仮説や、そのために拵えたユニットテストは、そのほとんどが「自明に見えること」を改めて確認するだけに終わります。大半の仮説は外れるでしょう。しかしながら、その中には予想を裏切る結果を返すものもあります。
全てが自明であればそもそも問題自体発生していないのだということを忘れないようにしましょう。「XXXするのは当たり前だから改めてチェックする必要はないだろう」という気持ちを持たないように。
分割統治
概念はソートアルゴリズムなどでも出てくるあれと同じです。
システム(あるいは特定機能に対する入力など)をそのまま扱っていたのでは、問題の核心を捉えることは難しいです。
領域を絞りながら、それでも問題を再現できるようにする方法を考えて検証していくと、問題特定が比較的に容易になります。

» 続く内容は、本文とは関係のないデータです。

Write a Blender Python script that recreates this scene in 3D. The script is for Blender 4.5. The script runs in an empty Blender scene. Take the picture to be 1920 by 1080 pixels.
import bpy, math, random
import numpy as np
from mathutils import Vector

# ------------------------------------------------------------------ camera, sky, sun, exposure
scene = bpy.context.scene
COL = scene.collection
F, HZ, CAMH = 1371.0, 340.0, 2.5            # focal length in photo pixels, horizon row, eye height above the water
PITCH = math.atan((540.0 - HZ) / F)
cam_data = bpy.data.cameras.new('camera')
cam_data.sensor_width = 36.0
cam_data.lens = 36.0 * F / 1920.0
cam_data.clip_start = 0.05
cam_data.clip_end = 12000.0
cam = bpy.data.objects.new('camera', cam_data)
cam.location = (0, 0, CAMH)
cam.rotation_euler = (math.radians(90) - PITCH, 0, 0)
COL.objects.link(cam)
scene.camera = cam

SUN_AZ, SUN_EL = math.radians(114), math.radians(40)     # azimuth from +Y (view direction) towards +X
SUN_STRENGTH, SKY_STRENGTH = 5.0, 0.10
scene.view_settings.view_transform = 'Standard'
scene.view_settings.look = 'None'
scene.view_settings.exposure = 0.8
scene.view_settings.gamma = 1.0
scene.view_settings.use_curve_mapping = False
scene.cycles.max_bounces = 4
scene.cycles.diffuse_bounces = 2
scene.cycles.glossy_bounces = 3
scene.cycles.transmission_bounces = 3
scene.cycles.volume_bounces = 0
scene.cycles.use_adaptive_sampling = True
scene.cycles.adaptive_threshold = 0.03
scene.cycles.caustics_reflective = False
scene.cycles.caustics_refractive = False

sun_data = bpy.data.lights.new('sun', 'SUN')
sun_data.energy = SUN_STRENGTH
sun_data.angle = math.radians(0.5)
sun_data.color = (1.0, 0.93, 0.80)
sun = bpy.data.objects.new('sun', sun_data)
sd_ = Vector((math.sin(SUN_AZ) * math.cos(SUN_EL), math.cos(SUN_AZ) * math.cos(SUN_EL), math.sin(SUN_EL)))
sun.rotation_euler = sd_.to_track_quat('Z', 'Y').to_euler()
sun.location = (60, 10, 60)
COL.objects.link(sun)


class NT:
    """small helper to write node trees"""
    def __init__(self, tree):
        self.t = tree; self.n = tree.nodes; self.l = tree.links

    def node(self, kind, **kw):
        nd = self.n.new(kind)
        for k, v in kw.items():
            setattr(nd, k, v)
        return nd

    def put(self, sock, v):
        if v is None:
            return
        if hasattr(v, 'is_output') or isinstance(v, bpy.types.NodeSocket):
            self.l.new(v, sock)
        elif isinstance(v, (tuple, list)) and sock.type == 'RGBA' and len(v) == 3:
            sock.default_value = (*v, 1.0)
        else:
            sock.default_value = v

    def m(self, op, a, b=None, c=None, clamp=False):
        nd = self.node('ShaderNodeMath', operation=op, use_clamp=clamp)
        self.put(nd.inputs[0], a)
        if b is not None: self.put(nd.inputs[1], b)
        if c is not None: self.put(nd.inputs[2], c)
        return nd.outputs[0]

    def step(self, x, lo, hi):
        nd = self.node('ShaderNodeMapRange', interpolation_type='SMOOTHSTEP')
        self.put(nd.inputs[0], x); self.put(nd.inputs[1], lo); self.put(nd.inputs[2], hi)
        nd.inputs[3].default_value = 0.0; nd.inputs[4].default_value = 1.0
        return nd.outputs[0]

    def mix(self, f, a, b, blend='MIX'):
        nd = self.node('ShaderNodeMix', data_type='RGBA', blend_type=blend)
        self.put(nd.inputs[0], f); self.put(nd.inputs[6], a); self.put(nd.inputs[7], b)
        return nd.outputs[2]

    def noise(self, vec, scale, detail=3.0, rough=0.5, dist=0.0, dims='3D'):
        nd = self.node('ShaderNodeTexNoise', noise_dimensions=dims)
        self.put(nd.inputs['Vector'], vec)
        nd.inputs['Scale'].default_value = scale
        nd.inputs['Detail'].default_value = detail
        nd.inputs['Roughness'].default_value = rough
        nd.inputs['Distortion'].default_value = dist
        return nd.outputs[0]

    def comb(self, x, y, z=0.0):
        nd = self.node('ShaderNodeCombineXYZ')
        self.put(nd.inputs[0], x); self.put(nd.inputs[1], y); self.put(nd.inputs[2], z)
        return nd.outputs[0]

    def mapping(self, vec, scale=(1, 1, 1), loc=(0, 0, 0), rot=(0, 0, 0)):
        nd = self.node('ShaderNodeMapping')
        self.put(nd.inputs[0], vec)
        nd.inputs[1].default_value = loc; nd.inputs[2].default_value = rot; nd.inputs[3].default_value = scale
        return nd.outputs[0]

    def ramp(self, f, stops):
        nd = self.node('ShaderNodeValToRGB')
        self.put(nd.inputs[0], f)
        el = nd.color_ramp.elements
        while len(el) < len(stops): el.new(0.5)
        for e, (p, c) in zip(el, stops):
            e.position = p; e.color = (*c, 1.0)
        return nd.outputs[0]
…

採るべき方法は場合によって変わってきますが、システムの無関係そうなコンポーネントを切り離してみたり、入力値を分割してエラーの発生可能性を狭めてみたり、などのアプローチがこれに当たります。
フィックスしたあとで理由を理解しよう
修正したコードは意図せず他の問題を引き起こすかもしれません。もっと悪いケースだと、根本の問題を実は解決していないかもしれません。
- 最初に起きた問題はなにか
- 自分の対処方法は、その問題をいかにして解決したのか
これらを理解しましょう。これらがわかっていない状態は「問題解決」といえず、「問題を隠した」だけになってしまいます。
筆者によれば、小手先の修正でコードが正しく動作するように見えたら、(理由がわからずとも)問題はフィックスしたと見なす 開発者があまりにも多いのだそうで(私も心が痛い)。しかし、これは危険な癖であると筆者は警鐘を鳴らします。
まず、適当にコードをいじり回してしまうことで新たな問題を作り出してしまう危険性があること。具体的なリスクの話でこれはわかりやすい。しかし、それ以上に深刻なのは、その習慣に自分が慣れてしまうことです。それはテクニックと呼べるものではないし、スキルセット足りえるものではありません。
また、フィックスした理由を確認するだけでなく、フィックスしたこと自体も確認することが必要です。小手先の修正で見かけ上システムが動作するようにコードを修正したとして、それがQA部門の手に渡ったとき(あるいは本番デプロイ後)に問題が再発してしまっては多くの時間が無駄になります。可能な限り、その問題を検証する回帰テストを書くようにしましょう。問題をきちんと理解できていれば、適切なユニットテストが書けるはずです。
最後に、同種のバグが他にないかを探します。同じ問題によって、別の場所で困った症状が引き起こされている可能性は高いです。フィックスした理由を理解できていれば、今回の問題が他の場所でどう派生しうるかのアタリもつけられることでしょう。
さいごに
安易にデバッガに手を出してしまう癖は自分もあったので大いに反省するとともに、ユニットテストの効能を発見する新たな学びになりました。末節にいきなり飛び込むのでなく、まずは問題を理解し、仮説を立てながら系統的に問題にぶつかっていく姿勢を持つこと。正しい姿勢を身に着けて経験を積み、スキルに変えていきましょう、ということですね。非常に参考になりました。